THIS judgment by Wilson J is significant for several reasons.

First, it applies a purposive approach to the interpretation of the Excon Regulations and concludes that Bitcoin is both “capital” and “money” for the purposes of the exchange control regime.

Second, Wilson J concludes that the Standard Bank of South Africa v South African Reserve Bank 2025 (Standard Bank Judgment) is wrong, creating a conflict in authority in the Gauteng Division of the High Court on the question of whether cryptocurrency falls within the ambit of the Excon Regulations.

Third, the judgment confirms that the transfer of Bitcoin to cryptocurrency wallets on exchanges registered outside South Africa amounts to the “export” of capital, even if the wallets can be accessed from anywhere in the world.

The review application was dismissed and the forfeiture orders were upheld.
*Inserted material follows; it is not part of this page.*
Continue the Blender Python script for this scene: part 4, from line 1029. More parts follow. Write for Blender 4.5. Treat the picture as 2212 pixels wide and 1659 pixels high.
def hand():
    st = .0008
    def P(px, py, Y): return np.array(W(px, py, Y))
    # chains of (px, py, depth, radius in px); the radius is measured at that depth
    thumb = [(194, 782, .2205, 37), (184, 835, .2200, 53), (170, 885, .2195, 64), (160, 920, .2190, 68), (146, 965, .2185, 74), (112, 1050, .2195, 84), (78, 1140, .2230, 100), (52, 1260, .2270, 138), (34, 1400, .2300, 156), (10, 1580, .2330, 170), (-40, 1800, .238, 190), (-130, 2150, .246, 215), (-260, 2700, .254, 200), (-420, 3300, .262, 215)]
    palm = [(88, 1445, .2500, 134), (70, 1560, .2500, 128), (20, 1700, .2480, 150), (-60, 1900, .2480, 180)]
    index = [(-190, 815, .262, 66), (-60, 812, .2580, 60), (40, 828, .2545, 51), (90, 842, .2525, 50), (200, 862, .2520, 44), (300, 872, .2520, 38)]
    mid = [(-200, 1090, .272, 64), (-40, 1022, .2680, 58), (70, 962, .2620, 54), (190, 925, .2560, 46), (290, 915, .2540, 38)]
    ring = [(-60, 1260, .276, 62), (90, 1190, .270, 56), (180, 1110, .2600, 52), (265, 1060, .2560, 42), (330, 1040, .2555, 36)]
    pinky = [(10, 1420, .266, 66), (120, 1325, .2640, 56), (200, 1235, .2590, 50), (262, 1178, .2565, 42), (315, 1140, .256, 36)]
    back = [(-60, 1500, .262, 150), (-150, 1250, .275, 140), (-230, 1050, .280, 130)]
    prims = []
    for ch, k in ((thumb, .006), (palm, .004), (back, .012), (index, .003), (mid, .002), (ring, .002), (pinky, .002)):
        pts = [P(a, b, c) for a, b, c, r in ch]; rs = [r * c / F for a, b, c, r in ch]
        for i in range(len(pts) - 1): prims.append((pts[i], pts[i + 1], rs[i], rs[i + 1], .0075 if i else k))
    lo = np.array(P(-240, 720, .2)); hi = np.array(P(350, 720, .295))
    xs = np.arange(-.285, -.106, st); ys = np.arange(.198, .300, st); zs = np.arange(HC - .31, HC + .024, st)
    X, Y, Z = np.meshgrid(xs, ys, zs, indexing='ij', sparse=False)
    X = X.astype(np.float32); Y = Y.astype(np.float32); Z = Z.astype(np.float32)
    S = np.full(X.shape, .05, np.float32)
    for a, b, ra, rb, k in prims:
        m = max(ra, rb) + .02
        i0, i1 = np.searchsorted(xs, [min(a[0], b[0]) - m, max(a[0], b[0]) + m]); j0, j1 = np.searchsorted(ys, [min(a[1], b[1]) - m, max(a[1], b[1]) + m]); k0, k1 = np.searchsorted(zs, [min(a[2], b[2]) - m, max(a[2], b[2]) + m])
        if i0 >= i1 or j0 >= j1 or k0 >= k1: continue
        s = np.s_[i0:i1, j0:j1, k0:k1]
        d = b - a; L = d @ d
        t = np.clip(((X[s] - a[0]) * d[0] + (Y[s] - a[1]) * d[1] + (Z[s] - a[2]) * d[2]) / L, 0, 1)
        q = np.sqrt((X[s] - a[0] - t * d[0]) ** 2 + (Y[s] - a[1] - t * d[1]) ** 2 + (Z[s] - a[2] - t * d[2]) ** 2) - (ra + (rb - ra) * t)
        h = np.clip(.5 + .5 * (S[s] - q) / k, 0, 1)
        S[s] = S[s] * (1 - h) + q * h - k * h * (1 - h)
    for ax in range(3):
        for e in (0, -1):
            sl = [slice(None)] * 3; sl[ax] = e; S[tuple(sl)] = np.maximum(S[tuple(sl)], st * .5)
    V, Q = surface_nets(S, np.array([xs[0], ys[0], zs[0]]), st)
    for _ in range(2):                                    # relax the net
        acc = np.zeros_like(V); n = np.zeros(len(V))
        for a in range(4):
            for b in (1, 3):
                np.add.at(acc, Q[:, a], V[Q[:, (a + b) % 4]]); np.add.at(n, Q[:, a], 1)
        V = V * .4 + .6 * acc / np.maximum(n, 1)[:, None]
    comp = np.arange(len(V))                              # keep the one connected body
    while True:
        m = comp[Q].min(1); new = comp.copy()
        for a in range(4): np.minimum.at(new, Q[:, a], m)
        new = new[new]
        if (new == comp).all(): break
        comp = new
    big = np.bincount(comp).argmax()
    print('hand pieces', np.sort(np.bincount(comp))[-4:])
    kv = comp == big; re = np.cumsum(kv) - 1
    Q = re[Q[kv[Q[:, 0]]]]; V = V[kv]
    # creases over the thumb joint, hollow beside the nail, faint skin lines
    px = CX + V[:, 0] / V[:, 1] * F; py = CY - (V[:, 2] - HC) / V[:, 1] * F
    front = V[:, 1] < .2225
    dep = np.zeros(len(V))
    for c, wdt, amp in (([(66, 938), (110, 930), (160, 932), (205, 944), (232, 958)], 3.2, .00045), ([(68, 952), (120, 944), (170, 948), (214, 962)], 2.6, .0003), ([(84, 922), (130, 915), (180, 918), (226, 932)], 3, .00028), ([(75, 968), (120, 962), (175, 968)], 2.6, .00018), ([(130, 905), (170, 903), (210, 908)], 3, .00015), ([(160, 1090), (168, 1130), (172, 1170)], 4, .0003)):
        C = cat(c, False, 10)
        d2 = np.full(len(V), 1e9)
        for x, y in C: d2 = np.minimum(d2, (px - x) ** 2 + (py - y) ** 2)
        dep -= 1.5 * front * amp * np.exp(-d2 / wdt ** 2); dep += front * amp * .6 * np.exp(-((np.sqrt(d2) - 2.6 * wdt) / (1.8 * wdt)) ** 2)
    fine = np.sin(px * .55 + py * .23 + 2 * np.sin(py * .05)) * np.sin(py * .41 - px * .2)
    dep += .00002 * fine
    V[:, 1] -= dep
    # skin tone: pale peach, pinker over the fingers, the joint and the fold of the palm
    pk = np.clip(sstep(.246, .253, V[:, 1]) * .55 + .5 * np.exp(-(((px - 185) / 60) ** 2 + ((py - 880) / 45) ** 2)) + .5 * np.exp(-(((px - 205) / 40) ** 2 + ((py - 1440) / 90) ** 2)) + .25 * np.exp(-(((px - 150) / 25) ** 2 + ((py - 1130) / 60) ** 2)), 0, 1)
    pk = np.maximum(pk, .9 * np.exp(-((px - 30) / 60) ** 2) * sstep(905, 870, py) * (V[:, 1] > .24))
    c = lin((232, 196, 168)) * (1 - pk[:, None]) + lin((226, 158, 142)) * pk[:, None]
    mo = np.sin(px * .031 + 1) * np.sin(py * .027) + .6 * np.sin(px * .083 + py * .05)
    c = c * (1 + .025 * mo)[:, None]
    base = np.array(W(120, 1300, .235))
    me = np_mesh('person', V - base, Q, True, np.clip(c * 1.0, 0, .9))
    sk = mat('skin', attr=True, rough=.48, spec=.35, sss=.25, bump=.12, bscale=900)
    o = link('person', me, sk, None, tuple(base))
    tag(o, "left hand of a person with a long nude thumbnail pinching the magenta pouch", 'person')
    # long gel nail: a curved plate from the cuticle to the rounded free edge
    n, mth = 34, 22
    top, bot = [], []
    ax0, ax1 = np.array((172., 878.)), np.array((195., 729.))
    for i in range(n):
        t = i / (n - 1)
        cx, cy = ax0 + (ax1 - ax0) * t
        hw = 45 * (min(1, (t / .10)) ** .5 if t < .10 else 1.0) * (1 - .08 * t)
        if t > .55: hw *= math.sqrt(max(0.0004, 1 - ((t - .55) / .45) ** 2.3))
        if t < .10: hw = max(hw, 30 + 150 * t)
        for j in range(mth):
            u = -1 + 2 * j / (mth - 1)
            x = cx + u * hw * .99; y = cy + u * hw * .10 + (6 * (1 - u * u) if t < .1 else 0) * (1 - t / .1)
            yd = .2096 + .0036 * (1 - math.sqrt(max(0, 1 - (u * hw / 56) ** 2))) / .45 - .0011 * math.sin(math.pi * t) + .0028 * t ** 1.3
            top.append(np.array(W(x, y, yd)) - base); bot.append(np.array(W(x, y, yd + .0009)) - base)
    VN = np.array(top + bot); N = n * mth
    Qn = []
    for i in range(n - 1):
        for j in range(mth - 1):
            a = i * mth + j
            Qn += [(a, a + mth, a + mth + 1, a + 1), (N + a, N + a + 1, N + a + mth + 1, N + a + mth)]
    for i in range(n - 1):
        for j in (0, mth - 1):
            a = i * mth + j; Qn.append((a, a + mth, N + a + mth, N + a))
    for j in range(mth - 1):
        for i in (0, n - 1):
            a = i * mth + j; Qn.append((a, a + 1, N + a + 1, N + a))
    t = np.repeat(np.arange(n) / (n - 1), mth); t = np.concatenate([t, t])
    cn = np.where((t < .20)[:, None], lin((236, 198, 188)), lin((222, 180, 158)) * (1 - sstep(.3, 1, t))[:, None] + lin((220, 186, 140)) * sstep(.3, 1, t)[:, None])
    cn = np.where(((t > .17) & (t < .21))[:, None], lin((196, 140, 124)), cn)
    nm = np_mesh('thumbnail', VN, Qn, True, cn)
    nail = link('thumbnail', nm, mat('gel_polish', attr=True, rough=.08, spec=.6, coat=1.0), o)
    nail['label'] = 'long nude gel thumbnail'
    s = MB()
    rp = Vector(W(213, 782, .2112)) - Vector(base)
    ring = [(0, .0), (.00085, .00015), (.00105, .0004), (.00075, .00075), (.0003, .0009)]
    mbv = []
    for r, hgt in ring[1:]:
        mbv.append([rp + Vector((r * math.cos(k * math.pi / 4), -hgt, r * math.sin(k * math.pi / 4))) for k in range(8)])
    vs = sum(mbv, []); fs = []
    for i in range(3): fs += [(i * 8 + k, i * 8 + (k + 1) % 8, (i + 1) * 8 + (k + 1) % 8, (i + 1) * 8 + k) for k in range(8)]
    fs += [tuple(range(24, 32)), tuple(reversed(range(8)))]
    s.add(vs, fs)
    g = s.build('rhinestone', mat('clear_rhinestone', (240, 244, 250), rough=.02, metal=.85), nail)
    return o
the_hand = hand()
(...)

Wilson J did, however, express some hesitation in endorsing the forfeiture order made against the money in Ms Dangaiso’s bank account, noting that given her apparently limited involvement in Mr Magadha’s activities, an order for forfeiture against her might be disproportionate.

However, no such case had been made out by the applicants.

In reaching his conclusion that Bitcoin is “capital”, Wilson J began with the text of Regulation 10(1)(c) of the Excon Regulations, which provides that no person shall, except with permission granted by the Treasury, enter into any transaction whereby capital or any right to capital is directly or indirectly exported from South Africa.